Exister : bernique, chienne du cadet des soucis,
pas même une bombe à retardement
Au président français qui, contre tout principe, vient de fustiger l’importation du « conflit israélo-palestinien », mais non l'exportation d'avions Rafale à ceux qui entretiennent ce conflit, faut-il rétorquer que ce produit d’importation a deux fois Jaffa pour nom ? Une fois effacé et une fois surécrit. Mais l’Israël a trop besoin de l’exporter avec le subséquent antisémitisme dont il choie dépens et usufruit sans lesquels la vassalisation du président et celle de son aréopage ministériel n’auraient pas cet air de flegme impartial. La première fois que j’ai entendu amalgamer antisionisme et antisémitisme, c’est sous la plume de Simone Veil. Elle n’était pas la première, le verdict avait fait ses classes. Au chapitre des associations il était impératif de négliger que pour un raciste « youpin » ou « bicot » sont les expressions réversibles d’une même névrose. Or « sale Arabe » est une insulte patriotique en Israël. Dans la conscience qui est la sienne, cet État a-t-il soupesé à quel point son architectonique ne tient qu’à l’angle mort qui lui sert de point de vue.
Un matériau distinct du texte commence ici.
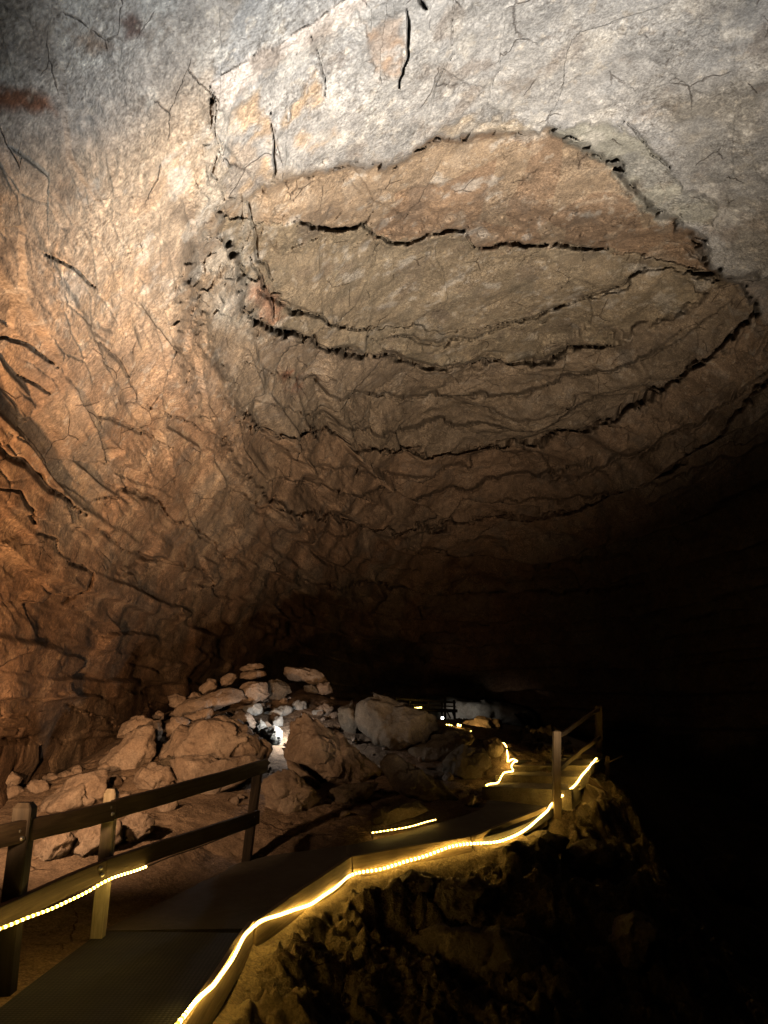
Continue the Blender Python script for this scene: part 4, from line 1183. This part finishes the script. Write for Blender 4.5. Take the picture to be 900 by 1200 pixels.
point('rock_lamp', at(341, 848, 11.0), 20, (.93, .97, 1.0), .05)
point('crest_fill', at(345, 826, 12.5), 4, (.88, .94, 1.0), .06)  # added helper, puts a faint white glow on the crest stones
spot('bridge_lamp', at(500, 835, 27.8), at(545, 846, 30), 75, (1.0, .95, .85), math.radians(48), 1, .05)
spot('slab_fill', at(541, 848.5, 14.5), at(565, 847, 15.4), 40, (1.0, .66, .22), math.radians(100), 1, .03)  # added spot at the rope speck, brightens the slab beyond the rope's light
V_, F_ = ico(3)
m, nt, b = new_mat('lamp_glass'); b.inputs['Emission Color'].default_value = (1, .95, .85, 1); b.inputs['Emission Strength'].default_value = 20
lo = at(518.5, 841.5, 27.9)
o = mesh_obj('floor_lamp', V_ * .045, F_, m); o.location = lo
tag(o, 'tiny round white lamp under the far footbridge', 'lamp')

w = bpy.data.worlds.new('World'); SC.world = w; w.use_nodes = True
nt = w.node_tree
sky = nt.nodes.new('ShaderNodeTexSky'); sky.sky_type = 'NISHITA'; sky.sun_disc = False; sky.sun_elevation = math.radians(-6)
nt.links.new(sky.outputs[0], nt.nodes['Background'].inputs[0])
nt.nodes['Background'].inputs[1].default_value = 0.002
w.cycles.sampling_method = 'NONE'

# ------------------------------------------------------------------ camera and picture
cam = bpy.data.cameras.new('camera'); co = bpy.data.objects.new('camera', cam); COL.objects.link(co)
co.location = EYE; co.rotation_euler = (math.pi / 2 + PITCH, 0, 0)
cam.sensor_fit = 'VERTICAL'; cam.sensor_height = 24.0; cam.lens = 24.0 * F / 1200.0
cam.clip_end = 500
SC.camera = co
SC.view_settings.view_transform = 'Standard'; SC.view_settings.look = 'None'
SC.view_settings.exposure = 0; SC.view_settings.gamma = 1
SC.view_settings.use_curve_mapping = False
SC.cycles.use_adaptive_sampling = True
SC.cycles.adaptive_threshold = 0.02
SC.cycles.use_denoising = True
SC.cycles.denoiser = 'OPENIMAGEDENOISE'
SC.cycles.denoising_prefilter = 'ACCURATE'
SC.cycles.denoising_input_passes = 'RGB_ALBEDO_NORMAL'
SC.cycles.max_bounces = 5; SC.cycles.diffuse_bounces = 0
SC.cycles.sample_clamp_indirect = 6
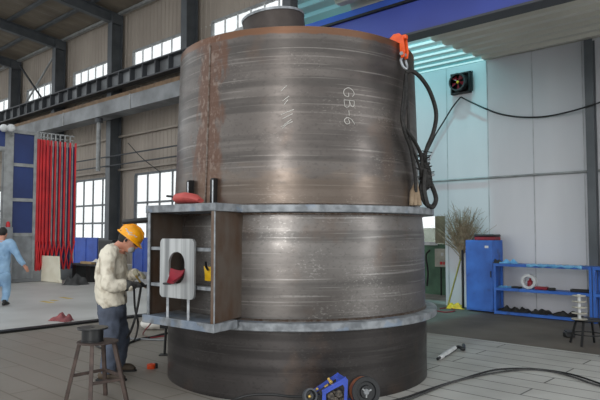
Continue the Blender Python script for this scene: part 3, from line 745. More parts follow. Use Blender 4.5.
for i in range(n+1):
    x = fa+(fb-fa)*i/n; z = .958+.006*math.sin(i*1.7)
    vs += [(x, -.028, .955-.035-.015*math.sin(i*.9)), (x, -.028, z), (x, .12, z+.004), (x, .29, z)]
k = 4
fl.add(vs, [(i*k+t_, (i+1)*k+t_, (i+1)*k+t_+1, i*k+t_+1) for i in range(n) for t_ in range(k-1)])
o = fl.build('film_strip', M['bluefilm'], None); o.location = H(r0, SE0, 0); o.rotation_euler = (0, 0, HA)
mod = o.modifiers.new('t', 'SOLIDIFY'); mod.thickness = .003
tag(o, 'long light blue film laid along the rack top and over its front edge', 'film')
s = se(one(505, 284, 11.1))[0]; rag('plastic_sheet', 'flat pale blue plastic sheet at the left end of the middle shelf', 'sheet', M['bluefilm'], H(s, 11.1, .5), (.26, .2), .05, 0, 8)
for i, (px, sz, lab) in enumerate(((507, (.32, .22), 'dark rag heap at the cabinet end of the bottom shelf'), (522, (.30, .22), 'dark rag heap second from the cabinet on the bottom shelf'), (541, (.36, .22), 'dark rag heap in the middle of the bottom shelf'), (566, (.46, .22), 'wide dark rag heap at the right of the bottom shelf'))):
    s = se(one(px, 305, 11.1))[0]; rag('rag', lab, 'rag', M['dark'], H(s, 11.1, .06), sz, .11, 0, 20+i)

# bamboo broom leaning upside down between doorway and cabinet
b0 = onz(447.5, 307.5, 0.0); b1 = one(463, 250, 11.38)
t = thing('bamboo_broom', 'upturned bamboo broom leaning on the wall left of the blue cabinet', 'broom', (0, 0, 0))
MB().tube([b0+Vector((0, 0, .01)), b0.lerp(b1, .5), b1], [.018, .017, .016], 10).build('handle', M['bamboo'], t)
tw = MB(); ax = (b1-b0).normalized()
for i in range(190):
    st = b1-ax*random.uniform(-.05, .18); an = random.gauss(0, .42); ln = random.uniform(.45, .98)
    side = E1*math.sin(an)*1.0; dirn = (Vector((0, 0, 1))*math.cos(an)+side-E2*random.uniform(-.04, .10)).normalized()
    mid = st+dirn*ln*.5+E1*random.uniform(-.03, .03); en = st+dirn*ln+E1*random.uniform(-.09, .09)
    def keep(p): 
        d = p.dot(E2); return p-E2*max(0, d-11.46)
    tw.tube([st, keep(mid), keep(en)], [.010, .006, .002], 4)
    for k in range(2):
        f = random.uniform(.4, .95); q0 = keep(st.lerp(en, f)); q1 = q0+E1*random.uniform(-.16, .16)+Vector((0, 0, random.uniform(-.02, .16)))-E2*random.uniform(0, .08)
        tw.tube([q0, keep(q1)], [.005, .0015], 3)
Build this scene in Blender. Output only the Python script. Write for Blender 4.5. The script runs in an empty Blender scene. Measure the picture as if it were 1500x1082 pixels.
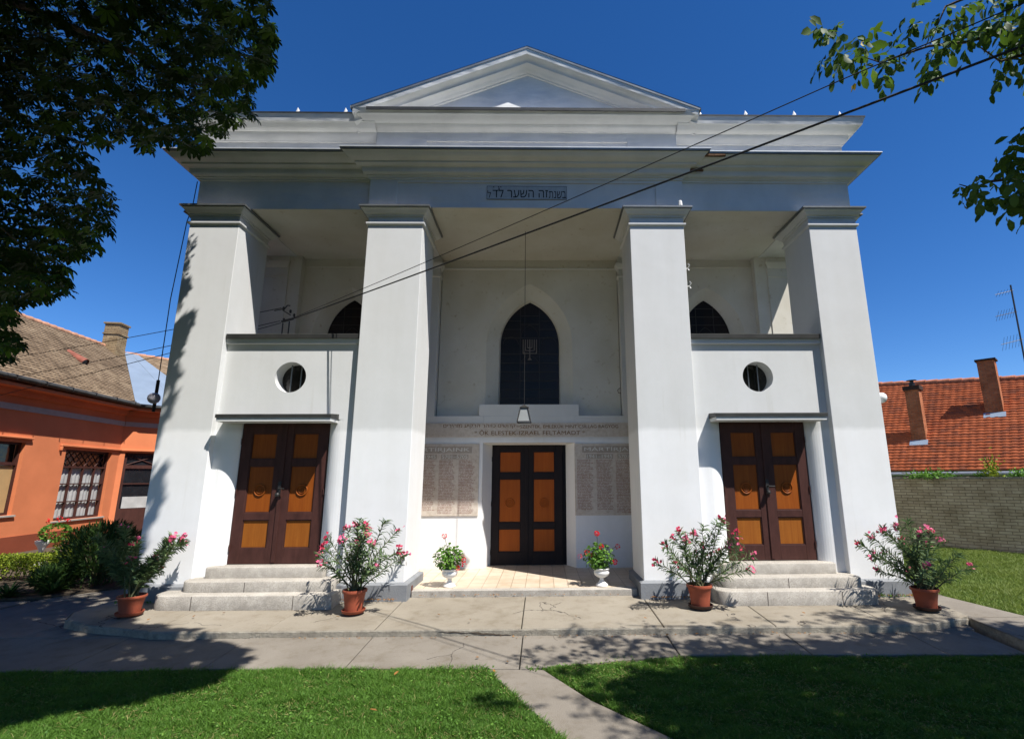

Exister : voyage dont on ne revient pas qui revient de loin,
marche ou crève, chose mortelle mais en pire
Le choc des civilisations qui est le chic de certaines d’entre elles, ce sont les démocraties qui pour être mondialisantes, c’est-à-dire totalisantes ou mieux encore totalitaires et pourquoi pas mondialitaires ou mondiamilitaires, doivent l’étalonner et le distribuer. Sur terre on trouve des démocraties et réciproquement des non-démocraties. Les non-démocraties sont données pour l’eau croupie qu’infestent les moustiques, sans droits, sans liberté, hostiles à tout progrès, à toute connaissance, imperméables à tout discours, entre groin et grognements. Il est crucial pour les démocraties qu’il y ait des non-démocraties. Vers quel sourd effacement iraient-elles s’il n’y avait pas de non-démocraties ? Vers quelle sombre disparition iraient-elles s’il n’y avait la guerre ? Multinationalité pour les uns, aucune nationalité pour les autres. Pourtant, ce serait mesquinerie que de distinguer un Israélien d’un Palestinien aux multiples nationalités du premier tandis que le second n’en a point. Les Juifs ne sont pas tous israéliens ou sionistes, les Israéliens ne sont pas tous sionistes, mais tous les sionistes qui ne sont pas nécessairement juifs sont, derrière leurs cohortes de chars d’assaut rutilants, les mandataires de la mort de l’Homme. Nombre d’entre eux exercent en France qui, pour avoir été le pays de la naissance de ses Droits est, comme il lui revenait, celui de ses funérailles.
Exit : linceul de solitude, à la vie à la mort comme à la croque au sel, salut la compagnie.